A student knows little about his/her own performance of covering 1800 metres in the 9-Minute Endurance Run without referring to the norms. However, if this result is expressed in percentiles or percentile scores, it will be much more meaningful to him/her. For example, if a seventeen-year old boy completes 1800 metres in the 9-Minute Run, he reaches the 75th percentile. This means that he performs as well as or better than 75% of the seventeen-year old boys in the same test item.

Percentiles are computed from a large amount of relevant data whose distribution is normally bell-shaped.

Normal Distribution


The difference in performance between percentiles close to the middle (50) is relatively small, but that at both ends is much greater. For example, a 17 year old-boy scoring the 50th percentile in the 9 Minutes Endurance Run covers 1675 metres while another boy scoring the 25th percentile covers 1520 metres. Their difference is 155 metres. However, a boy scoring the 3rd percentile covers 1207 metres. The difference between his distance covered and that of the 25th percentile is 313 metres. Therefore, when converting test results into percentile ranks (scores), they should not be treated as arithmetic means.

The percentile ranks in the norm tables of the Schools Physical Fitness Award Schemes are derived from the results of two surveys on "The Physical Fitness Status of Hong Kong Secondary School Children" conducted by the Hong Kong Childhealth Foundation and the Physical Education Section of the Education and Manpower Bureau between 1998 and 2000. About 4,000 (secondary) and 4,600 (primary) students from 20 local secondary and 23 primary schools took part in the tests respectively.
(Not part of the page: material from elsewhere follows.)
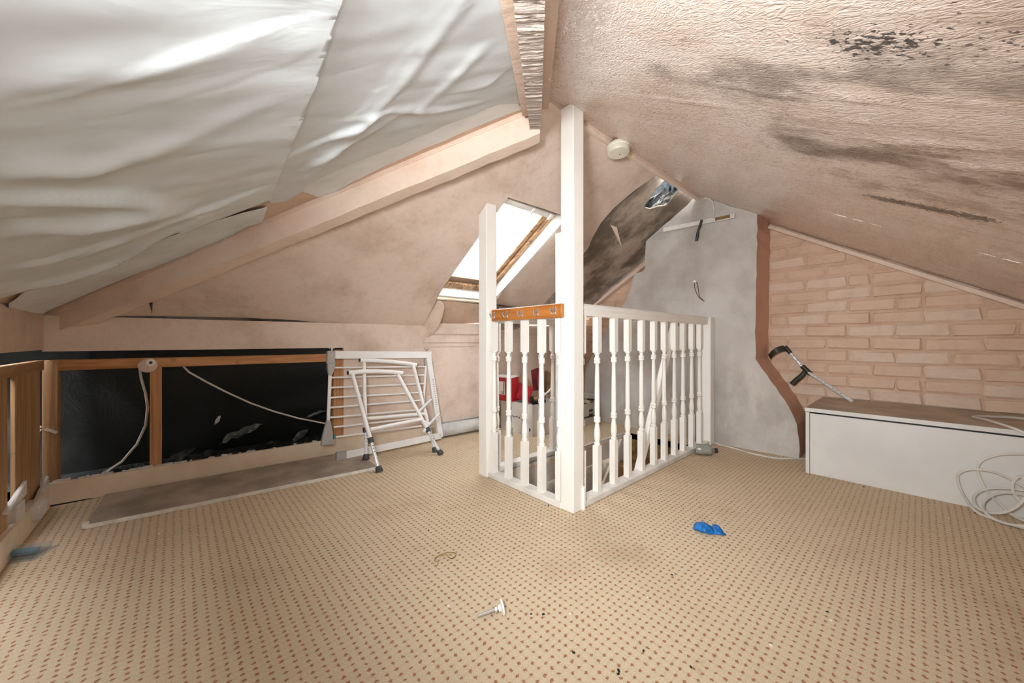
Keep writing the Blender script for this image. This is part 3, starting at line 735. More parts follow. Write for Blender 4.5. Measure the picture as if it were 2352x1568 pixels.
stripR = hpl([(687, 436), (740, 453), (800, 420), (879, 381), (1042, 310), (1161, 262), (1200, 247), (1192, 222), (1146, 220), (1057, 258), (914, 317), (813, 356), (740, 392), (700, 412)])
mD = sheet(stripR, 0.015, mem_fn(0.004, [], 12))
tag(mD.build('plastic_strip', 'foil', smooth=True, thick=0.001), 'pale bluish plastic strip along the upper right part of the hip board', 'plastic strip')

# ---------------------------------------------------------------- stair balustrade
bal = thing('stair_balustrade', 'white painted balustrade with turned spindles around the stairwell', 'balustrade', (1.366, 1.088, 0))
PW = 0.076
def post(cx, cy, h, top=None):
    m = MB()
    if top is None: m.box((cx, cy, h / 2), (PW, PW, h))
    else:
        c = [(cx - PW / 2, cy - PW / 2), (cx + PW / 2, cy - PW / 2), (cx + PW / 2, cy + PW / 2), (cx - PW / 2, cy + PW / 2)]
        m.ring([[Vector((a, b, 0)) for a, b in c], [Vector((a, b, h + t)) for (a, b), t in zip(c, top)]])
    return m.build('newel_post', 'white_paint', bal, bevel=.004)
post(1.366, 1.088, 1.868, (0.0, 0.0, 0.0, 0.0))
post(1.349, 1.700, 1.575, (0.0, 0.005, 0.0, -0.055))
post(2.030, 1.700, 1.545)
post(2.995, 1.085, 0.962)
MB().box((1.397, 1.044, 0.055), (0.014, 0.012, 0.11)).build('post_fillet', 'white_paint', bal, bevel=.002)
def rail_profile(a, b, n):
    """moulded handrail from a to b, n = sideways unit vector"""
    a, b, n = Vector(a), Vector(b), Vector(n); z = Vector((0, 0, 1))
    pr = [(-.020, 0), (.020, 0), (.023, .012), (.021, .024), (.026, .034), (.028, .046), (.020, .057), (0, .060), (-.020, .057), (-.028, .046), (-.026, .034), (-.021, .024), (-.023, .012)]
    return MB().ring([[p + n * u + z * v for u, v in pr] for p in (a, b)])
rail_profile((1.400, 1.088, 0.904), (2.962, 1.088, 0.904), (0, 1, 0)).build('handrail', 'white_paint', bal)
rail_profile((1.349, 1.122, 0.904), (1.349, 1.665, 0.904), (1, 0, 0)).build('handrail', 'white_paint', bal)
rail_profile((1.386, 1.700, 0.890), (1.995, 1.700, 0.890), (0, 1, 0)).build('handrail', 'white_paint', bal)
def base(a, b):
    return MB().bar(a, b, 0.062, 0.030).build('base_rail', 'white_old', bal, bevel=.004)
base((1.400, 1.085, 0.015), (2.96, 1.085, 0.015)); base((1.352, 1.12, 0.015), (1.352, 1.67, 0.015)); base((1.386, 1.700, 0.020), (1.995, 1.700, 0.020))
def spindle_mesh(L):
    m = MB(); s = 0.016
    m.box((0, 0, 0.115), (2 * s, 2 * s, 0.23)); m.box((0, 0, L - 0.09), (2 * s, 2 * s, 0.18))
    k = lambda z: 0.23 + (z - 0.235) / (0.715 - 0.235) * (L - 0.18 - 0.23)
    pr = [(.013, .235), (.0155, .240), (.0155, .248), (.011, .252), (.0135, .262), (.0160, .285), (.0150, .310), (.0115, .335), (.0100, .350), (.0120, .353), (.0165, .357), (.0165, .366), (.0140, .369), (.0165, .372), (.0165, .381), (.0125, .386),
          (.0130, .42), (.0125, .50), (.0110, .60), (.0098, .655), (.0120, .658), (.0160, .661), (.0160, .670), (.0135, .673), (.0160, .676), (.0160, .685), (.0105, .690), (.0100, .703), (.0150, .707), (.0150, .715)]
    m.lathe([(r, k(z)) for r, z in pr], (0, 0, 0), n=14)
    return m
sp0 = spindle_mesh(0.876)
first = None
def spindle(x, y, z=0.029):
    global first
    if first is None:
        first = sp0.build('baluster', 'white_paint', bal, True, origin=(0, 0, 0))
        place(first, Vector((x, y, z)), bal); WLOC[first.name] = Vector((x, y, z)); return first
    c = first.copy(); COL.objects.link(c); place(c, Vector((x, y, z)), bal); return c
for x in (1.436, 1.566, 1.717, 1.856, 2.007, 2.155, 2.295, 2.438, 2.573, 2.717, 2.857): spindle(x, 1.088)
for y in (1.640, 1.515, 1.388, 1.266, 1.148): spindle(1.349, y)
for x in (1.42, 1.52, 1.66, 1.80, 1.92): spindle(x, 1.700, 0.018)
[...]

Therefore, when using the percentile ranks for comparison, teachers should bear in mind that they are comparing their students with local secondary and primary students' performance of the year 1998/1999 and 1999/2000 respectively.

Besides, the norms show the overall standard of Hong Kong students rather than the expected performance of individual students. Apart from the inborn factors, students' physical status during the test and the environmental factors of the test should also be considered when interpreting test results.

In the school stage, students are undergoing a growth process but the growth rates of individual children of the same age can be quite different. Results of the test should not be used to predict future performance of individual children in sports. However, participating schools can derive their own norms from the test results of their students and compare their own norms with those of the schemes.